By Mike Max

MINNEAPOLIS (WCCO) — Did you know there is a growing high school “angle” to fishing?

It’s being developed as a sport to high schools across Minnesota, and it’s “catching” on.

When we think of high school sports, we think of direct competition played on fields and in gymnasiums — but that world is expanding. High school fishing clubs are seeing a surge in popularity across the state.

“This high school fishing league has been taking off in Minnesota,” fishing coach Kolt Ringer said. “It’s been going on down south for quite a few years now, in Texas and Kentucky and some other states.”

Charlie Wedus is a good example — an 8th grader in the Minnetonka district with a love for fishing.

“I love almost all the aspects of it,” he said. “I guess it’s really fun to be on the water and catch fish.”

He represents the avid angler, but the team has many levels.

“The kids that show up for the high school fishing team are the kids that talk to each other,” Ringer said. “There hasn’t been a mass marketing effort to recruit kids — they’re recruiting each other.”

So they head out starting in May and compete, but winning takes a back seat as a priority right now — it’s bigger than that.

“I guess the goal is to get more kids fishing,” Wedus said.

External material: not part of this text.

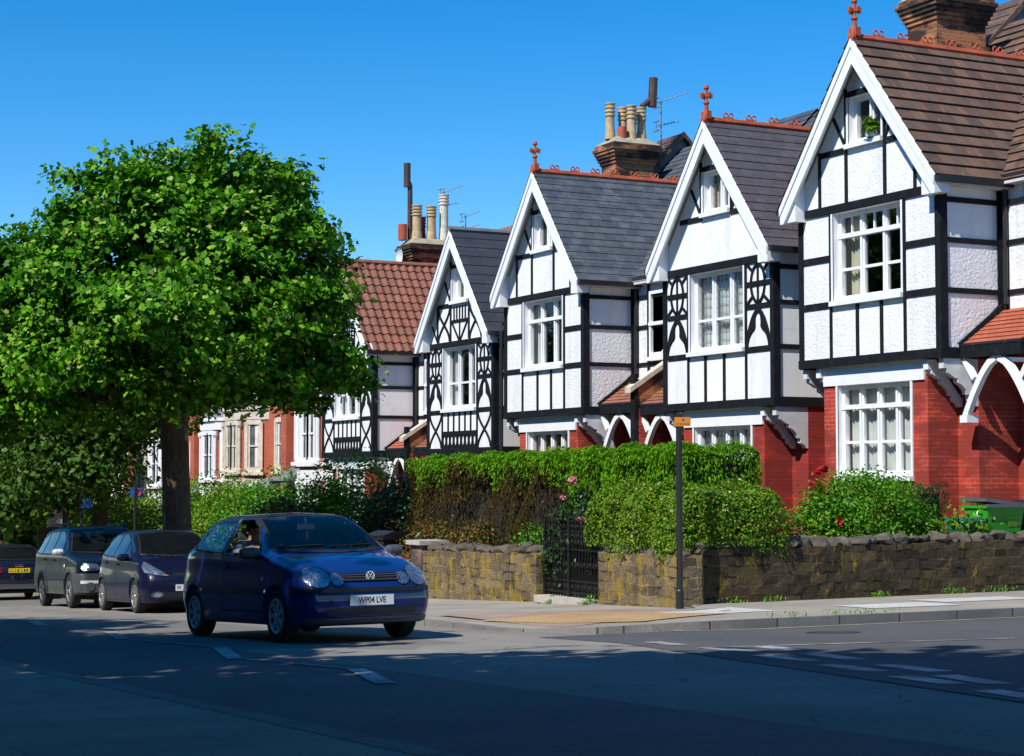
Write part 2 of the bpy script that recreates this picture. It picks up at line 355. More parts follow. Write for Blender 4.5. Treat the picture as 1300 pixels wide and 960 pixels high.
def kerb_path():
    P = [(kx(y), y) for y in (125, 100, 80, 70, 60, 52, 46, 43, 40, 34, 28, 24, 20.6)]
    for k in range(0, 7):
        a = math.pi / 2 * k / 6; P.append((KX + 2.2 * (1 - math.cos(a)), KY + 2.2 * (1 - math.sin(a)) + 0.0))
    return P + [(14, KY), (17, KY), (22, KY), (30, KY), (60, KY)]
KP = kerb_path()
def strip_mesh(name, P, off0, off1, zf, mat, skirt=0):
    """a strip between two offsets to the right of a plan line; skirt drops its outer edge to the road."""
    Q = [Vector(p) for p in P]; V = []; F = []
    rows = 3 if skirt else 2
    for i, p in enumerate(Q):
        d = (Q[min(i + 1, len(Q) - 1)] - Q[max(i - 1, 0)]).normalized(); nrm = Vector((-d.y, d.x))
        a, b = p + nrm * off0, p + nrm * off1
        if skirt: V.append((a.x, a.y, zf(a.x, a.y) - skirt))
        V.append((a.x, a.y, zf(a.x, a.y))); V.append((b.x, b.y, zf(b.x, b.y)))
    for i in range(len(Q) - 1):
        for k in range(rows - 1):
            F.append((i * rows + k, (i + 1) * rows + k, (i + 1) * rows + k + 1, i * rows + k + 1))
    return tag(raw_mesh(name, V, F, mat), kind='structure')
def kerb_z(x, y):
    dip = .085 * math.exp(-((x - 10.4) / 1.2) ** 2 - ((y - 20.0) / 2.0) ** 2)      # dropped kerb at the crossing
    return g(y) + .118 - dip
strip_mesh('kerb', KP, 0, .16, kerb_z, M['kerb'], .3)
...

It’s working — more than 70 kids came out for the Minnetonka team. What they’ve tapped into is what we already know on several levels — kids love to compete, and they love to be with one another .

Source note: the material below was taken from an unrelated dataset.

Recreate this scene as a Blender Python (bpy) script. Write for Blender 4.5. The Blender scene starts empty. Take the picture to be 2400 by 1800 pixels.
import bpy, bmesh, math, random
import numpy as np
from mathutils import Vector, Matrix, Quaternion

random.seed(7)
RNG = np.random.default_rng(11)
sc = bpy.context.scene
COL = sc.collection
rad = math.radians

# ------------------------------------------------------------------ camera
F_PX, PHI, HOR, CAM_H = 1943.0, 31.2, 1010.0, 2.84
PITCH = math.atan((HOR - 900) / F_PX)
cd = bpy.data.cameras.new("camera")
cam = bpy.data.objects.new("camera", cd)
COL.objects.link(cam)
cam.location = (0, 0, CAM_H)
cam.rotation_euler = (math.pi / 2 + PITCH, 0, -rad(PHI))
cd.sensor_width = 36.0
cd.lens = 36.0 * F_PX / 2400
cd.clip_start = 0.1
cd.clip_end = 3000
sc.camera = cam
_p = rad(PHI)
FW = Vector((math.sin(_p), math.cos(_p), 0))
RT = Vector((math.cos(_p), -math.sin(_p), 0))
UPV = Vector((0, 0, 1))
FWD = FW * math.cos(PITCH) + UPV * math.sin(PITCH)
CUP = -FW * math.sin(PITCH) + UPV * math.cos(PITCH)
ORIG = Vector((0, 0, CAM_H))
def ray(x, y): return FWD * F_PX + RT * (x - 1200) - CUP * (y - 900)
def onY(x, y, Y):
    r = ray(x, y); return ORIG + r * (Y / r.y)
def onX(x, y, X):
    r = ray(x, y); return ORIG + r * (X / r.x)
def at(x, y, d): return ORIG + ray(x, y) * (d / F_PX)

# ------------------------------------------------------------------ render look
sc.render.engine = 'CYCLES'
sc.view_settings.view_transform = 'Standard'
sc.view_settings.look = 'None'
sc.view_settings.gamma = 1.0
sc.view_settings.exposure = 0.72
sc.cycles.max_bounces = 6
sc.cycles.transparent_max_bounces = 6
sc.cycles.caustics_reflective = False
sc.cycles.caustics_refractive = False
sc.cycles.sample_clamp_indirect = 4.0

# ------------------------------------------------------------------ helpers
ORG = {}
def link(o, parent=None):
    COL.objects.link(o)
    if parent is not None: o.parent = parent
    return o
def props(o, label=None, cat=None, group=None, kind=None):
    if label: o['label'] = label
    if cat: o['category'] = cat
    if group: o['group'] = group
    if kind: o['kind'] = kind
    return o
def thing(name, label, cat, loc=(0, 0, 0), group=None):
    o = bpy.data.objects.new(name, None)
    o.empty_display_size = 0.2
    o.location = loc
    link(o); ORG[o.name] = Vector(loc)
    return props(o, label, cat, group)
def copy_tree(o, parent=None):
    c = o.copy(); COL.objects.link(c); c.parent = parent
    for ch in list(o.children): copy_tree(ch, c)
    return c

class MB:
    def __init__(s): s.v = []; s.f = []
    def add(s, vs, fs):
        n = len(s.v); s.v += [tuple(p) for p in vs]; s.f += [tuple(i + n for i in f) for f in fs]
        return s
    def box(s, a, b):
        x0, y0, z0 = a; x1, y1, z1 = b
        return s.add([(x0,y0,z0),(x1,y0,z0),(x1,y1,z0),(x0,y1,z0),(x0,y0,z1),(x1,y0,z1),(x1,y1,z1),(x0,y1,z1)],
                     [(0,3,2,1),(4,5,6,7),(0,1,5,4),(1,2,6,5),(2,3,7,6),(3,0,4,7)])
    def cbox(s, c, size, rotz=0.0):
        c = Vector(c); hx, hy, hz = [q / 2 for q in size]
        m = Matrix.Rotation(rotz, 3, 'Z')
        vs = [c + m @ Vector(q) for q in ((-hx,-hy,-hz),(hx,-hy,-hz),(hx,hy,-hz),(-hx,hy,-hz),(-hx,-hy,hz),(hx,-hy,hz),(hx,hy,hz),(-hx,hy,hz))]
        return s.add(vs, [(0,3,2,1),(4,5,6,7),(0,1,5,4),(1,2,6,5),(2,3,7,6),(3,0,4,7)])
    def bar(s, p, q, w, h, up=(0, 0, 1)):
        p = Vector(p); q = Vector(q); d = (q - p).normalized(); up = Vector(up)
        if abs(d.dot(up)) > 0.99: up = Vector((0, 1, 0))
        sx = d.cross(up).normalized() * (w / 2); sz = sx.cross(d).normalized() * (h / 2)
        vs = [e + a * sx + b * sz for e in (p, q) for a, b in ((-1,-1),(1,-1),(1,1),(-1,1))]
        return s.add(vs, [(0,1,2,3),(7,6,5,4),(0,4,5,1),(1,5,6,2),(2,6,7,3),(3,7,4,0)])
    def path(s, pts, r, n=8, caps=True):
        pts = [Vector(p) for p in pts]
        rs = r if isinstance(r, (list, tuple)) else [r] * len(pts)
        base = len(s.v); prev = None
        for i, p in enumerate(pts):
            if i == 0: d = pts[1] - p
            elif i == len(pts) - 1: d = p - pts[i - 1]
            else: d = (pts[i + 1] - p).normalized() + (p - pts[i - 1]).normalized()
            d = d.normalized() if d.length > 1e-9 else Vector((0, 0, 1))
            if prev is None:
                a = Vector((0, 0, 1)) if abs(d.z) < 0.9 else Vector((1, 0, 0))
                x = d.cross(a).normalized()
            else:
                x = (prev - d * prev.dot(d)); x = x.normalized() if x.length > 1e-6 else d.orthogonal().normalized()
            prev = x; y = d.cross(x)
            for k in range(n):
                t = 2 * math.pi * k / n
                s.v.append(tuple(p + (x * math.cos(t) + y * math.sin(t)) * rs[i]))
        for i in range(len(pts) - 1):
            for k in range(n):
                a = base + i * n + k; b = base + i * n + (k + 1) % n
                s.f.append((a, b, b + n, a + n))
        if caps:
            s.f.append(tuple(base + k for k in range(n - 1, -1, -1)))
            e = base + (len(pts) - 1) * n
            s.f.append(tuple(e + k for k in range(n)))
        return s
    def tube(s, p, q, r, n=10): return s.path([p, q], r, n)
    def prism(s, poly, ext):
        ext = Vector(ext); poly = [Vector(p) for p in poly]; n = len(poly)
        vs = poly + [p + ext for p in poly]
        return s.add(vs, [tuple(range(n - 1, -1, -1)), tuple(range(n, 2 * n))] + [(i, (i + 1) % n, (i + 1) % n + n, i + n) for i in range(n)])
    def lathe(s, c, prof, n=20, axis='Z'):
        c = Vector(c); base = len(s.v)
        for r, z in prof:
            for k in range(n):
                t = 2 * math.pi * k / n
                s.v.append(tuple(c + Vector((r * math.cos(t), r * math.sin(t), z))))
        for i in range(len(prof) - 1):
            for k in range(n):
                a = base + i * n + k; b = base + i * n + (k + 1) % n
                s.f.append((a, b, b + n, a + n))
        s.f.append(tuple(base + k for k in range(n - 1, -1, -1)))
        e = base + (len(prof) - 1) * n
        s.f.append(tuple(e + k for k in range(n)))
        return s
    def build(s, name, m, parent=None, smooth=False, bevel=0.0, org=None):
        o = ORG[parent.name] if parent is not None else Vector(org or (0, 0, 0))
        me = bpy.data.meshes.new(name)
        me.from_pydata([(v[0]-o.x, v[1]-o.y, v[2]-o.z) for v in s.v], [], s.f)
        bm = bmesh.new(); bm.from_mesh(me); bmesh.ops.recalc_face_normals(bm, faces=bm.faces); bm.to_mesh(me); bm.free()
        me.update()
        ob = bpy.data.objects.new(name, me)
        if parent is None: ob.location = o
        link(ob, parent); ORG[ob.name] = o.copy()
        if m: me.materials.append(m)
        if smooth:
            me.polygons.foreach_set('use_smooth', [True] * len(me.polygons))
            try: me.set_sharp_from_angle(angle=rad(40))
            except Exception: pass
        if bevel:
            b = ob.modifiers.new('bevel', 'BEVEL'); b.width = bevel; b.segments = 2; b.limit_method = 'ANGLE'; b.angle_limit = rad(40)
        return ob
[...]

“They like to have fun, they like to be on teams. Fishing never had that before until recently, so this is great” Ringer said. “You’re always bragging with your fish picture, but when you get to walk up on stage, weigh five bass — or we do some point-base tournaments — and the kids get rewarded for how they do, it’s a huge piece of it.”

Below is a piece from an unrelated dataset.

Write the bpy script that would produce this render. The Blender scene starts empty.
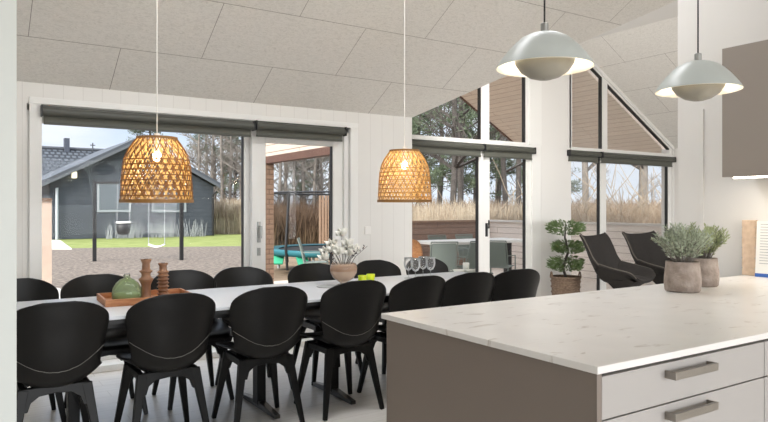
import bpy, bmesh, math, random
from mathutils import Vector, Matrix, noise
from math import sin, cos, pi, sqrt, radians, atan2
random.seed(7)
sc = bpy.context.scene
col = sc.collection
FOC = 655.0; HV = 207.5; EYE = 1.3; CC, SS = .5476, .8367
def ray(u):
    s = (u-384)/FOC
    return CC+SS*s, SS-CC*s
def G(u, t):
    a = ray(u); return a[0]*t, a[1]*t
# ------------------------------------------------------------------ materials
def lin(c):
    return tuple(((x/255)/12.92 if x/255 <= .04045 else ((x/255+.055)/1.055)**2.4) for x in c)
def mat(name, rgb, rough=.6, metal=0, var=.0, scale=8., bump=0., bscale=40., stretch=(1,1,1), rgb2=None, spec=.5, trans=0, emis=None, es=0, coord='Object', sub=0):
    m = bpy.data.materials.new(name); m.use_nodes = True
    nt = m.node_tree; N = nt.nodes; L = nt.links
    b = N['Principled BSDF']; c = lin(rgb)
    b.inputs['Base Color'].default_value = (*c, 1)
    b.inputs['Roughness'].default_value = rough
    b.inputs['Metallic'].default_value = metal
    b.inputs['Specular IOR Level'].default_value = spec
    b.inputs['Transmission Weight'].default_value = trans
    if emis:
        b.inputs['Emission Color'].default_value = (*emis, 1); b.inputs['Emission Strength'].default_value = es
    if var or rgb2 or bump:
        tc = N.new('ShaderNodeTexCoord'); mp = N.new('ShaderNodeMapping'); mp.inputs['Scale'].default_value = stretch
        L.new(tc.outputs[coord], mp.inputs['Vector'])
    if var or rgb2:
        n = N.new('ShaderNodeTexNoise'); n.inputs['Scale'].default_value = scale; n.inputs['Detail'].default_value = 6
        L.new(mp.outputs[0], n.inputs['Vector'])
        r = N.new('ShaderNodeValToRGB')
        c2 = lin(rgb2) if rgb2 else tuple(x*(1-var) for x in c)
        r.color_ramp.elements[0].position = .35; r.color_ramp.elements[1].position = .65
        r.color_ramp.elements[0].color = (*c2, 1); r.color_ramp.elements[1].color = (*c, 1)
        L.new(n.outputs['Fac'], r.inputs[0]); L.new(r.outputs[0], b.inputs['Base Color'])
    if bump:
        n2 = N.new('ShaderNodeTexNoise'); n2.inputs['Scale'].default_value = bscale; n2.inputs['Detail'].default_value = 5
        L.new(mp.outputs[0], n2.inputs['Vector'])
        bp = N.new('ShaderNodeBump'); bp.inputs['Strength'].default_value = bump; bp.inputs['Distance'].default_value = .01
        L.new(n2.outputs['Fac'], bp.inputs['Height']); L.new(bp.outputs[0], b.inputs['Normal'])
    return m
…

Along the way, they find a fraternity in the competition.

“A lot of people from the Brainerd fishing team — they kind of helped us start it up,” Wedus said.

While walleye is the focus in Minnesota this weekend, it’s bass that consumes high school competition.

“A lot of the pro fishermen are bass fishermen,” Wedus said.

So they head to lakes to scout before they fish, driven to grow the sport of fishing and thrilled to be on the water, hoping for a magic moment.